Journalism, Religion

Review: Going Clear

Cover of "Going Clear," featuring the title in white and yellow text on a black background.

Title: Going Clear: Scientology, Hollywood, and the Prison of Belief

Author: Lawrence Wright

Genre: Journalism/Religion

Trigger Warnings: Physical abuse, mental abuse, emotional abuse, abuse of children, neglect of children, unreality, homophobia, imprisonment/confinement, starvation, emotional manipulation, death, suicide, suicidal ideation, rape (mention), torture, infidelity, mental illness

Back Cover:

Based on more than two hundred personal interviews with both current and former Scientologists and years of archival research, Lawrence Wright uses his extraordinary investigative skills to uncover for us the inner workings of the Church of Scientology: its origins in the imagination of science-fiction writer L. Ron Hubbard; its struggles to find acceptance as a legitimate (and legally acknowledged) religion; its vast, secret campaign to infiltrate the U.S. government; and its dramatic efforts to grow and prevail after the death of Hubbard.

We learn about Scientology’s esoteric cosmology; about the auditing process that determines an inductee’s state of being; about the Bridge to Total Freedom, through which members gain eternal life. We see the ways in which the church pursues celebrities, such as Tom Cruise and John Travolta, and how young idealists who joined the Sea Org, the church’s clergy, whose members often enter as children, signing up with a billion-year contract and working with little pay in poor conditions. We meet men and women “disconnected” from friends and family by the church’s policy of shunning critical voices. And we discover, through many firsthand stories, the violence that has long permeated the inner sanctum of the church.

In Going Clear, Wright examines what fundamentally makes a religion a religion, and whether Scientology is, in fact, deserving of the constitutional protections achieved in its victory over the IRS. Employing all his exceptional journalistic skills of observations, understanding, and synthesis, and his ability to shape a story into a compelling narrative, Lawrence Wright has given us an evenhanded yet keenly incisive book that goes far beyond an immediate exposé and uncovers the very essence of what makes Scientology the institution it is.

Review:

I didn’t know a whole lot about Scientology going into this book. I knew it targeted the rich and famous because it wanted money, it liked solving its problems with lawsuits, a little bit about its attempts to infiltrate the government, and that its belief system involved some completely ridiculous stuff about aliens. That’s about it. This book is thorough and very intense. Anything you want to know about Scientology is here.

It starts with an extremely deep dive into L. Ron Hubbard himself – his family, his military service, and the contrast between what he and Scientology say about him and what non-church sources say – and give a well-researched portrait of the man himself. He may have just been a really good con man whose con got bigger than he planned, but Lawrence Wright shows a man who may very well have been a paranoid schizophrenic who truly believed everything he was teaching through Scientology.

This book is hard to read in many places. It doesn’t shy away from the many awful things done by the church.
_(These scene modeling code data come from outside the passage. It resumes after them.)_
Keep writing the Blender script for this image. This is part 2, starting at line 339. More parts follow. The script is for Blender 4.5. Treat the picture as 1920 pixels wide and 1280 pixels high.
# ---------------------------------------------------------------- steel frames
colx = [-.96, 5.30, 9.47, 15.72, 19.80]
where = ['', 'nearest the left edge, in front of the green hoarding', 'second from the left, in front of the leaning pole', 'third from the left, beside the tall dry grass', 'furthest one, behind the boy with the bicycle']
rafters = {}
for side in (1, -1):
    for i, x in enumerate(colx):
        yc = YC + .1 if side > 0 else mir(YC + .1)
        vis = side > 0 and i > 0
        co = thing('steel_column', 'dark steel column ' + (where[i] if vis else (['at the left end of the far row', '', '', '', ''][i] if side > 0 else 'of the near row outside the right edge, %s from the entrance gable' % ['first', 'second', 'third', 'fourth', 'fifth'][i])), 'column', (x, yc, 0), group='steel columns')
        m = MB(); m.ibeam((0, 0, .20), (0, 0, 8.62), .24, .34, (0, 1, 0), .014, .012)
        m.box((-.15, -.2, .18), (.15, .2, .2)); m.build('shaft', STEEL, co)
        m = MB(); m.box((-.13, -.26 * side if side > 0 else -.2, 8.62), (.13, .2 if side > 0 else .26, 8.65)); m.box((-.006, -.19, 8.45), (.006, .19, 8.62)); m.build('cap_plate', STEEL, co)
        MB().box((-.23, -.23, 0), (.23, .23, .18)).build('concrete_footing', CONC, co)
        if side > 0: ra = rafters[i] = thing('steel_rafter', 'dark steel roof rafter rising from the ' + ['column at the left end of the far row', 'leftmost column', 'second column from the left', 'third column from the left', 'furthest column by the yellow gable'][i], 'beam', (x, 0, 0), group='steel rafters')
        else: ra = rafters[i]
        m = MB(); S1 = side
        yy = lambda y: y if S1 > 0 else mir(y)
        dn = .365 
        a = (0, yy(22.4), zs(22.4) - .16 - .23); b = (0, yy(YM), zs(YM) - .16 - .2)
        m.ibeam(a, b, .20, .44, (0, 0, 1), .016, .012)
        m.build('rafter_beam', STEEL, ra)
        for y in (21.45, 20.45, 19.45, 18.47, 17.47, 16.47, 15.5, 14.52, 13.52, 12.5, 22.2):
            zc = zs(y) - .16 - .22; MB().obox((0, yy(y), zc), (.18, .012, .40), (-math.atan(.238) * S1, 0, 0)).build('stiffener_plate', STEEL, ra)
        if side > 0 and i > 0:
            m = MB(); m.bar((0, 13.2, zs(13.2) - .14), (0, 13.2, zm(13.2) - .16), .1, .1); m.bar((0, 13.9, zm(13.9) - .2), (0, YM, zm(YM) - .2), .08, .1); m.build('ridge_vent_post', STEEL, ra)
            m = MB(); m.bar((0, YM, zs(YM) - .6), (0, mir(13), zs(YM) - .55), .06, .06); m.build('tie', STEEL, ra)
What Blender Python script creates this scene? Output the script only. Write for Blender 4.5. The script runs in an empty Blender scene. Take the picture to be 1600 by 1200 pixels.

Anything you told any church member could and would be reported to superiors and held against you. Thought crimes could earn you years in the Rehabilitation Project Force, a program of abuses and forced labor that differed from literal slavery only in that it technically wasn’t against your will. Children taken away from their parents and working ten- or twelve-hour days. A method of treating mental breakdowns involving complete and total isolation that led to at least one death. It’s hard to read straight through due to all the many ways Scientology has hurt so many people.

For me, the most interesting part of the book was learning about Scientology’s cosmology, what the aliens are actually about, and why Scientology needs so much of your money to advance through the ranks. There was some of that in this book, but not as much as I’d expected. Lawrence focuses less on the “woo” bits of belief and cosmology and more on facts – people who actually existed, what they did and what was done to them, discrepancies between the church’s official story and what outside records show. I would have liked to know a little more about Scientology beliefs, but that’s not really what this book is trying to be about. It’s trying to be more of a history.

I learned a lot about Scientology, the people behind it, and the people affected by it from this book. It’s a lot more thorough than is probably necessary for a casual interest (at over 400 pages, it’s highly engaging but definitely more in-depth than passing curiosity would warrant), but if you need a deep dive into Scientology’s history for any reason, this is a fantasic place to start.